Случаев, когда в наложницах у крупного помещика оказывалась насильно увезенная от мужа дворянская жена или дочь — в эпоху крепостного права было немало. Причину самой возможности такого положения дел точно объясняет в своих записках Е. Водовозова. По ее словам, в России главное и почти единственное значение имело богатство — «богатым все было можно».

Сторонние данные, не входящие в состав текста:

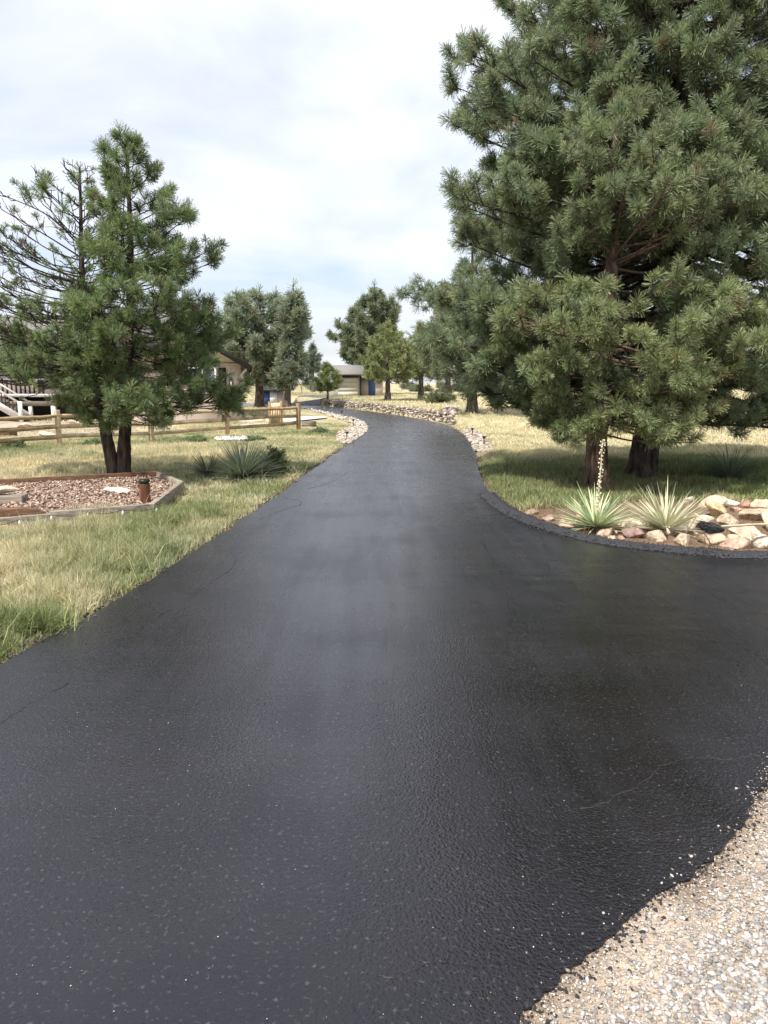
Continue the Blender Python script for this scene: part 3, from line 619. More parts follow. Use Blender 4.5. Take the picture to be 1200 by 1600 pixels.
far_pine('big spreading pine behind the house with many forked limbs', 405, 614, 448, [(444, 385, 425), (460, 350, 462), (490, 332, 474), (520, 332, 474), (550, 345, 465), (580, 370, 465), (600, 390, 450)], .30, 95, .42, 30, .036, (.23, .265, .18), 66, sub=2.5, d=50, limb_r=.06)
far_pine('slim tall pine right beside the big spreading one', 448, 616, 440, [(442, 448, 470), (456, 438, 478), (480, 430, 488), (510, 428, 486), (540, 438, 480), (560, 428, 488), (590, 422, 490), (604, 430, 480)], .22, 56, .42, 30, .034, (.20, .235, .16), 67, lean=10, sub=2.4, d=47)
far_pine('sparse distant pine standing against the sky left of the shed', 489, 600, 531, [(531, 486, 491), (550, 476, 502), (570, 472, 508), (582, 478, 505)], .25, 34, .45, 18, .05, (.15, .18, .13), 68, sub=1.4, d=98)
far_pine('leafy pine filling the gap between the pale pine and the rock wall meadow', 700, 612, 440, [(440, 695, 705), (480, 670, 735), (530, 655, 750), (570, 650, 760), (590, 665, 750)], .28, 70, .34, 22, .034, (.17, .205, .115), 69, sub=2.2, d=66)

# ------------------------------------------------------------------ shrubs and far vegetation
def shrub(label, p, rx, ry, h, n, lf, col, seed, name='shrub', cat='shrub', group=None, density=6):
    r = np.random.default_rng(seed); root = empty(name, p, label, cat, group); sm_ = MB(); cm = MB()
    C = []; 
    for i in range(n):
        a = r.random() * 6.283; q = math.sqrt(r.random()); zt = h * (.35 + .65 * r.random()) * math.sqrt(max(.1, 1 - q * q * .8))
        e = np.array([p[0] + math.cos(a) * q * rx, p[1] + math.sin(a) * q * ry, p[2] + zt]); m = (np.asarray(p) * .5 + e * .5) + r.normal(0, .05, 3)
        sm_.tube([np.asarray(p) + r.normal(0, .04, 3) * [1, 1, 0], m, e], [h * .02, h * .014, h * .006], 4, (.8, .8, .8), cap=False)
        for j in range(density): C.append(m + (e - m) * r.random() ** .6 + r.normal(0, .08 * h, 3))
    C = np.array(C); C[:, 2] = np.maximum(C[:, 2], p[2] + .03)
    A = C - np.asarray(p); tufts(cm, C, A, np.full(len(C), lf), 14, lf * .16, np.array(col) * r.uniform(.7, 1.3, len(C))[:, None], seed + 3, 1.2)
    sm_.build('stems', M['limb'], root); cm.build('foliage', M['needle'], root); return root
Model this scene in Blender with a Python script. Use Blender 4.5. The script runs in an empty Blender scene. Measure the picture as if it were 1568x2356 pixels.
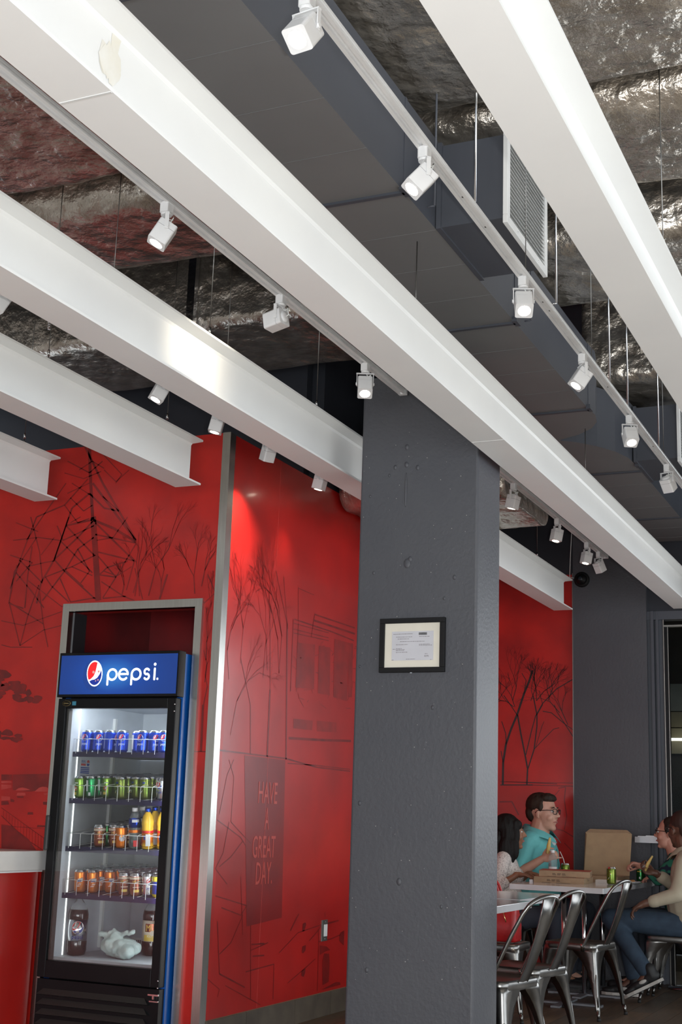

Но очевидно, что если жены незначительных дворян подвергались грубому насилию со стороны более влиятельного соседа, то крестьянские девушки и женщины были совершенно беззащитны перед произволом помещиков. А.П. Заблоцкий-Десятовский, собиравший по поручению министра государственных имуществ подробные сведения о положении крепостных крестьян, отмечал в своем отчете: «Вообще предосудительные связи помещиков со своими крестьянками вовсе не редкость. В каждой губернии, в каждом почти уезде укажут вам примеры… Сущность всех этих дел одинакова: разврат, соединенный с большим или меньшим насилием. Подробности чрезвычайно разнообразны. Иной помещик заставляет удовлетворять свои скотские побуждения просто силой власти, и не видя предела, доходит до неистовства, насилуя малолетних детей… другой приезжает в деревню временно повеселиться с приятелями, и предварительно поит крестьянок и потом заставляет удовлетворять и собственные скотские страсти, и своих приятелей».
Принцип, который оправдывал господское насилие над крепостными женщинами, звучал так: «Должна идти, коли раба!» Принуждение к разврату было столь распространено в помещичьих усадьбах, что некоторые исследователи были склонны выделять из прочих крестьянских обязанностей отдельную повинность — своеобразную «барщину для женщин».